William M. Connolley said...

Your link to Roberts needs fixing.

"Do IAMs adequately account for uncertainty? Do they clearly communicate uncertainty to policymakers?" seems like a silly thing to say. Compare: "Do AOGCMs adequately account for uncertainty? Do they clearly communicate uncertainty to policymakers?"

The answer to both questions is: it depends entirely on how the model results are presented.

Michael Tobis said...

A bit pedantic, if strictly valid of a criticism I suppose.

The problem is that it is easier to construct worthless models than worthwhile ones, and that in some fields it's easier to get away with than in others. Presumably David has tried to polish the edge off a rather blunt statement and fuzzed it up a bit too much.

Look under the hoods of these things. They are sloppy little spreadsheet exercises. Literally.

I asked Chris Hope what language his model was written in, and he said Excel. He initially seemed to be willing to be open about it, but he said he wouldn't send it until I had installed a proprietary Excel package costing some absurd amount of money for a blog project.

They aren't even prognostic, so there really isn't an algorthm at all. It's just a messy ad hoc formula in a spreadsheet with "underlying GDP growth rate" as one of the magic numbers. Yes, it's a constant, and it applies over the entire period of the projection, which it has to, because it all gets done in one step.

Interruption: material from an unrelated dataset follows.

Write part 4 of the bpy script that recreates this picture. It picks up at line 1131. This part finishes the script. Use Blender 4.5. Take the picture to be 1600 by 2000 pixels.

Phrase it however you want. For economists to be telling climatologists how to run their business and get away with it may be among the most stunning feats of hubris in human history.

William M. Connolley said...

OK, so its not what *you* want to talk about, but its a large part of what DR is talking about. I stopped when I got there and wrote my comment here; now I'm reading on and I'm finding yet more of the same. Down as far as "Most of the uncertainty in IAMs is parametric uncertainty" I'm reading criticisms that could be put at AOGCMs too, either directly or analogously. Now I've got to "many of their key variables are, to put it technically, pulled out of modelers' asses" which is the kind of thing you write for an audience that you expect to agree with you; not a skeptical one that you're hoping to persuade.

"Think about how insane it is to try to predict what's going to happen in 2100". Errm, indeed? Like, for example, CO2 emissions? Lets not try to predict them to 2100. Or to 2050? When shall we stop and declare that kind of stuff pulling things out of asses? In which case, how do we know there is a problem?

"certain inputs (e.g., the discount rate) are arbitrary" - no; that's bollox. What he means it, real-world discount rates produce results he doesn't like.

And the "fat tail" of CS is something JA has been arguing against for years.

However, while all of this is errors in DR's article, its all fairly irrelevant to (what I take to be) your central point, which is that damage from GW is well enough known -scientifically - that we should use economics not for a cost-benefit analysis of warming-vs-CO2, but merely to achieve a least-cost strategy to achieve, say, less than +2 oC.

I'm dubious that's a sensible argument, but at least it isn't obviously wrong.

Aside: I don't understand your "economists to be telling climatologists how to run their business". I don't see them doing that.

Michael Tobis said...

"I don't see them doing that.": I suppose it depends whether you consider Tol to be an economist.

"The Fat Tail": stay tuned. The sensitivity PDF is the wrong place to look for the fat tail. We haven't got rid of it.

"Discount rates": why bring this up? Surely you've heard the counter-arguments by now. You could write my response for me.

"Writing for an audience you expect to agree with you": Nothing wrong with that. This is exposition, not debate. Debate is harder, obviously.

" I'm reading criticisms that could be put at AOGCMs too, either directly or analogously." Yes, but as a matter of degree these problems are **immensely** worse for the economic models, and the empirical constraints are **enormously** less available and in any case mostly avoided, unlike in climate work. If they have anything like weather forecasting to keep them honest (arguably they do) it hasn't worked.

IAMs aren't even prognostic in a mathematical sense. They go from parameters to predictions in one big formulaic leap.

These things are astonishingly bad. Go look at them before you start complaining about David's distasteful metaphor.